Indian Navy's Supersonic Sea Harriers fighter aircrafts are prepared for a display during an exercise on board Indian Navy vessel INS Virat in the Arabian Sea.

Indian Navy's Supersonic Sea Harriers fighter aircrafts are prepared for a display during an exercise on board Indian Navy vessel INS Virat in the Arabian Sea. Rajanish Kakade/AP File Photo

New Global Navy Challenges U.S. Dominance on the Seas

The BRIC nations—Brazil, Russia, India and China—are increasing their naval presence.

Offshore from Syria, Russia’s navy is conducting probably its largest naval deployment outside its own waters since the Soviet breakup. The Chinese navy is in another potential confrontation today with Japan in the East China Sea, and raising questions about where it is headed next.

But the BRIC nations as a whole—a force in the global economic conversation since the acronym was coined by Goldman Sachs to refer to the high-growth economies of Brazil, Russia, India and China—are becoming an increasing naval presence on the high seas. One reason is simple nature—when nations become wealthier, they tend to build up their fighting capabilities. But another is natural resources—all four nations either want to buy or sell oil and natural gas, and they are venturing further and further to do so.

A paradox is that while the shift challenges US primacy on the high seas, the US itself—because of its oil and gas boom—is driving part of the BRIC naval expansion.
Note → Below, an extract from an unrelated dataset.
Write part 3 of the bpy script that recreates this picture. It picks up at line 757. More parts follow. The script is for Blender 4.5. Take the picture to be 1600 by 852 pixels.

Because it is providing for more and more of its own energy requirements, the US is importing much less African and Middle East crude, and the chief new buyers replacing it are BRIC nations—the US is about to be displaced by India as the largest buyer of Nigerian crude oil, for example. “It is only a matter of time before we see Indian ships in the South Atlantic [to patrol the coast of West Africa],” Brahma Chellaney, of the Center for Policy Research in New Delhi, told the Financial Times.